For the first quarter ended March 31, Verizon Communications reported a net profit of $3.9bn compared with a net loss of $500m in the year-ago quarter, on revenue down nearly 1% at $16.3bn. The net profit included a one-time gain of $2.1bn from the adoption of new accounting rules on asset retirement.

Verizon Wireless, the joint venture between Verizon and the Newbury, UK-based mobile operator Vodafone Group Plc continued to be the principal growth generator for the company. It reported a 14.8% rise in revenue to $5.1bn, from $4.43bn in the year-ago quarter. The figures were helped by increased revenue per customer, and lower churn rates (customers disconnecting during the quarter). ARPU increased 3% to $47, while the churn rate fell 2.1% from 2.6% in the year-ago quarter. It also added 833,000 subscribers during the quarter to reach a total of 33.3 million, or 14.3% of the market.
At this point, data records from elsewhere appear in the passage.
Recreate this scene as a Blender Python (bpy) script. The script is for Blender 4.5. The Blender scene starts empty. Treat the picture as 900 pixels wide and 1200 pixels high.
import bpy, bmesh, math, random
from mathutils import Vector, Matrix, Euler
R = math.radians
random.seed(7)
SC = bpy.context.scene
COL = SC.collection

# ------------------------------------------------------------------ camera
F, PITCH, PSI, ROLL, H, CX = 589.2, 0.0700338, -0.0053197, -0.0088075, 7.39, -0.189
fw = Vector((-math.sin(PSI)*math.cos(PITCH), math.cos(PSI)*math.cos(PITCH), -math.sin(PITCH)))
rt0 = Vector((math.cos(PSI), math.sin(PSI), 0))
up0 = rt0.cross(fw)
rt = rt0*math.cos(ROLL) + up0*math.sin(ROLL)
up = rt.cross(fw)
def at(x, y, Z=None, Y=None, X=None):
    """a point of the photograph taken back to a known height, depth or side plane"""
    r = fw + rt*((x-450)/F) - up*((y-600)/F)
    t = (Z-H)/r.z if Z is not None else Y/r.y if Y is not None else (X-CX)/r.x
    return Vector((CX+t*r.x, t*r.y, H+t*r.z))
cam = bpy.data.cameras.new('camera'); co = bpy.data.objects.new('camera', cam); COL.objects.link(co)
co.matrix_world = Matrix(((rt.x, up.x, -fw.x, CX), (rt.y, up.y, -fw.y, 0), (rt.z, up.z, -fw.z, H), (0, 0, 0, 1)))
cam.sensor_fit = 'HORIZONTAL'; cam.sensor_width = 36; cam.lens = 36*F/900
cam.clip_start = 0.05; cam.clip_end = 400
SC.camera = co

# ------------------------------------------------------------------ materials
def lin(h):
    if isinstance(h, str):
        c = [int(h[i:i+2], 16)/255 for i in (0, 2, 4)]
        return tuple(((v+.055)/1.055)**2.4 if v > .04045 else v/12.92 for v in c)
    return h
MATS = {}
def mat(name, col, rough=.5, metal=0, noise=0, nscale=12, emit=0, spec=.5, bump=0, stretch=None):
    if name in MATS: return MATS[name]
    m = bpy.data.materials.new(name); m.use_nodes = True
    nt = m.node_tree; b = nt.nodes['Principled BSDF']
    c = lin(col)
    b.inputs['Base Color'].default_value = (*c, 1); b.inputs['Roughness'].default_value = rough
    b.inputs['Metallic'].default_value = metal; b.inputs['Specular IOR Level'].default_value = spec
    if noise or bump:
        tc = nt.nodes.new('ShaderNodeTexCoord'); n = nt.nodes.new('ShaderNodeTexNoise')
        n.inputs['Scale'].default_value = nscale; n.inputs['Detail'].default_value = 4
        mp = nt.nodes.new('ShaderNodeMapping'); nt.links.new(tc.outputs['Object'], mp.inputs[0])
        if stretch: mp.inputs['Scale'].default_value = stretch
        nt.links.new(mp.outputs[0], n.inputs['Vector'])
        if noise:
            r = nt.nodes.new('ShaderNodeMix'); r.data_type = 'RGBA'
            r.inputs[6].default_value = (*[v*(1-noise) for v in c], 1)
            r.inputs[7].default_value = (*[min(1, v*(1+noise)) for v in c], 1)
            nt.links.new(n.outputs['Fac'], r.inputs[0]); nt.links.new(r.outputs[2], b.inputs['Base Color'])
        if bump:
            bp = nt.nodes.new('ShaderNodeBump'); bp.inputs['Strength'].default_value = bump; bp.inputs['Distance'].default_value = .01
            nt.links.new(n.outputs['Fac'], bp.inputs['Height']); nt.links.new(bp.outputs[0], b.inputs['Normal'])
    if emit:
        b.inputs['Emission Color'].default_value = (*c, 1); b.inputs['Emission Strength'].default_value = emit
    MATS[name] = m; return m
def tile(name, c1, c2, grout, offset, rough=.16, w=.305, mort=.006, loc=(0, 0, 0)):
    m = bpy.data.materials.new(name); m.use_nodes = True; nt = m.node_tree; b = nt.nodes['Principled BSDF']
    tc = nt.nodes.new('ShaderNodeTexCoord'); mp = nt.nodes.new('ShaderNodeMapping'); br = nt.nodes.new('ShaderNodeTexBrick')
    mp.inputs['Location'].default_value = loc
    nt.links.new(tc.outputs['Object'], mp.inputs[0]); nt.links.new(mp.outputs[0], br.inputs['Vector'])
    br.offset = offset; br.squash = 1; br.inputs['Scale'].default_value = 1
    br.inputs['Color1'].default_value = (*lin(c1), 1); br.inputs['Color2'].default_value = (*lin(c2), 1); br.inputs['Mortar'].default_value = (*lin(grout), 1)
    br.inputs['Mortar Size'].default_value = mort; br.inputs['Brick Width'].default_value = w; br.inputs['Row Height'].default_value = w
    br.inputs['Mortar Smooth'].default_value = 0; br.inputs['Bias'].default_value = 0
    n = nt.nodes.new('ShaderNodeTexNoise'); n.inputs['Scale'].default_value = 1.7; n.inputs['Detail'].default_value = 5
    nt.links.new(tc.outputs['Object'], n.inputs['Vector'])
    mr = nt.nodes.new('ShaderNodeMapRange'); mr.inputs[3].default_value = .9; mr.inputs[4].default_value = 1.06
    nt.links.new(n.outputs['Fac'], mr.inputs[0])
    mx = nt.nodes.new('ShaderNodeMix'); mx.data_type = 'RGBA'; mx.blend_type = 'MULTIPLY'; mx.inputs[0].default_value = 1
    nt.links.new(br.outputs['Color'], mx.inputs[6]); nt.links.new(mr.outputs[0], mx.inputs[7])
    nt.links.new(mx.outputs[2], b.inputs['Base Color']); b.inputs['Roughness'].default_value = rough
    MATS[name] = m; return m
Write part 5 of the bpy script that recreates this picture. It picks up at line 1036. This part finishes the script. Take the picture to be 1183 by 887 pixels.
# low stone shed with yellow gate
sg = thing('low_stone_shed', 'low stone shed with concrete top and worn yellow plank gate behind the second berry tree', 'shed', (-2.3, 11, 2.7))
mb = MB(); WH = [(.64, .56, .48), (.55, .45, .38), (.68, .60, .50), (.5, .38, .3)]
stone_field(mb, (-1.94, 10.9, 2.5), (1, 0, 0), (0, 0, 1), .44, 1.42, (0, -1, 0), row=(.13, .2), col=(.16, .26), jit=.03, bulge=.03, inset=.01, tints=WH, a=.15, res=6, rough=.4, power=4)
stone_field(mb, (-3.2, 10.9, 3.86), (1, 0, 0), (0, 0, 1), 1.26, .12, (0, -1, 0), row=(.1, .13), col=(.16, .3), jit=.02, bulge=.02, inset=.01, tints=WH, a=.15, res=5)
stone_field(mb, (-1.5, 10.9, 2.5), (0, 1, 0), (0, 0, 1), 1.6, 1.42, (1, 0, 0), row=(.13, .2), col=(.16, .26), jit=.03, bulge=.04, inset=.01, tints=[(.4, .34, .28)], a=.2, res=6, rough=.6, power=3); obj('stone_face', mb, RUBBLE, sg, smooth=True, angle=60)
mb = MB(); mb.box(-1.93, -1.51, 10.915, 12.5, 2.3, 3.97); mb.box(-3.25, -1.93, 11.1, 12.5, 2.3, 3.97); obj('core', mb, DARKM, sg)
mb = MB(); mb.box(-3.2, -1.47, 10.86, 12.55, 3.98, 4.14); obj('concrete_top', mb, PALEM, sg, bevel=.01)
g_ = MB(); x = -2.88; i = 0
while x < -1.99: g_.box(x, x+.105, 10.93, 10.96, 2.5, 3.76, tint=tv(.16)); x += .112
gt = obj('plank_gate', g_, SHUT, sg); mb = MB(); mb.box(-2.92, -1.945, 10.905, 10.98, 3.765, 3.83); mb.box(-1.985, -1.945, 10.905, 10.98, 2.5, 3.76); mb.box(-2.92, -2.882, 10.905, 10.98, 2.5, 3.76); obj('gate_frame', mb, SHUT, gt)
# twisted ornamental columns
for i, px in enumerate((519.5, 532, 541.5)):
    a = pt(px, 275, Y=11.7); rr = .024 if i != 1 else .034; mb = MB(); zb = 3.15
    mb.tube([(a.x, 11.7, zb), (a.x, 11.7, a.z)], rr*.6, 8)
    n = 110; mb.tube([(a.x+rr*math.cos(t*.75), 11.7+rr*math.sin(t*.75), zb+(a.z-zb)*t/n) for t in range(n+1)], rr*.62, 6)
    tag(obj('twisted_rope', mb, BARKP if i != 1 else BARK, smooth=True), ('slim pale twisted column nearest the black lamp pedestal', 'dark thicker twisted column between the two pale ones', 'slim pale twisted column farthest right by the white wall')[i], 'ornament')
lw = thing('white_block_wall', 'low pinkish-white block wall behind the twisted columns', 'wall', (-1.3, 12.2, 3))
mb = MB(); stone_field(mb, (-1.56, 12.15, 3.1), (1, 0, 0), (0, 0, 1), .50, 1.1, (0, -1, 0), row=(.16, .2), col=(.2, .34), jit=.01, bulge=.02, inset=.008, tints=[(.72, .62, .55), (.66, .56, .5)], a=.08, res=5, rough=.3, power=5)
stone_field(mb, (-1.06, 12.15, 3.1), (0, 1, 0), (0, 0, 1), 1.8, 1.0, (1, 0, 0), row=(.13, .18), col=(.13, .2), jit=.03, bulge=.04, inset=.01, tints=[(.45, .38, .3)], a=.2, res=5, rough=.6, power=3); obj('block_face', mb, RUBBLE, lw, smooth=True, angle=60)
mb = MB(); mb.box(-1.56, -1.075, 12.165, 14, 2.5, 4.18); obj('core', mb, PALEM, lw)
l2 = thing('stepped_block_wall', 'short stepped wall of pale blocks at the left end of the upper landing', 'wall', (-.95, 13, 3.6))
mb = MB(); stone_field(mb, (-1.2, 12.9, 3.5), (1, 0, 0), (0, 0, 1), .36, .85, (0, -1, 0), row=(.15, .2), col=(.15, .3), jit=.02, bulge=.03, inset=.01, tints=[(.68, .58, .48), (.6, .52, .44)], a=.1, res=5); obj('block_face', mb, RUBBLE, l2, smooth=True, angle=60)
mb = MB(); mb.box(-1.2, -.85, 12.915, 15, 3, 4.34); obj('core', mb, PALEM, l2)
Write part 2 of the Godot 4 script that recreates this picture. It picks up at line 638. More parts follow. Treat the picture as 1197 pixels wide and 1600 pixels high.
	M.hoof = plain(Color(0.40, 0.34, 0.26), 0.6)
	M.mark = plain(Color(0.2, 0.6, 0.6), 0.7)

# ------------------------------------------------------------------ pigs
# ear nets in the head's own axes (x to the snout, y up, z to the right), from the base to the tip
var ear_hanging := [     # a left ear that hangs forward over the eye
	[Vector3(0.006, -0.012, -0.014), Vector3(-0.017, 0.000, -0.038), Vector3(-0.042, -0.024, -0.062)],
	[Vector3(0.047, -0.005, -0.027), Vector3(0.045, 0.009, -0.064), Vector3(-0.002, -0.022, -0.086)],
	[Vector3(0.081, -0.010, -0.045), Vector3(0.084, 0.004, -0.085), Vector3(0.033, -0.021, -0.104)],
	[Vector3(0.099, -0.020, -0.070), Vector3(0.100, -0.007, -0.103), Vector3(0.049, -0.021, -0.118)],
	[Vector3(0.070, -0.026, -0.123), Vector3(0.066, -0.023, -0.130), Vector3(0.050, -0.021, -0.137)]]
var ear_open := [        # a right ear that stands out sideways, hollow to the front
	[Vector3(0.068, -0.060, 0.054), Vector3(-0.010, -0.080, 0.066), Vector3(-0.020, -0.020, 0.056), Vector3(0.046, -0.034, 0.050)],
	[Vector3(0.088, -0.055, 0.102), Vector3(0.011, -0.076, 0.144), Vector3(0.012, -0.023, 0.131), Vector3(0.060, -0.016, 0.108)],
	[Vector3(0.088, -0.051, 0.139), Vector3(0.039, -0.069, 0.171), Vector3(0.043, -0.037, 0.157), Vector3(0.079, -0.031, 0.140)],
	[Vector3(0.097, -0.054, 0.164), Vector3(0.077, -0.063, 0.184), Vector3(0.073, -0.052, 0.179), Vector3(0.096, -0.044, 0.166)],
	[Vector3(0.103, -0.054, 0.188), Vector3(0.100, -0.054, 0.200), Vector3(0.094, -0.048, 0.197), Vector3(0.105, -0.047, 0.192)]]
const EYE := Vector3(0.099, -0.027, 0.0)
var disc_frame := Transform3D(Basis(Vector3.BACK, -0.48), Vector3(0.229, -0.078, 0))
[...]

Meanwhile, revenue at Verizon’s core local telephone unit dropped 3% to $9.9bn. The number of fixed lines operated by the domestic telecom business fell 3.8% to 57.5 million. Its long-distance business, which recently passed Sprint to reach the number-three position, added 710,000 lines during the quarter, reaching a total of 13.2 million lines. The broadband business added 160,000 digital subscriber lines to increase its total to 1.83 million lines.

Looking forward, Verizon stuck to its full forecasts of 0% to 2% revenue growth, earnings per share of $2.70 to $2.80 range, and capital expenditures of $12.5bn to $13.5bn. The New York-based carrier cut net debt by $2.7bn, lowering its debt level to $49.9bn.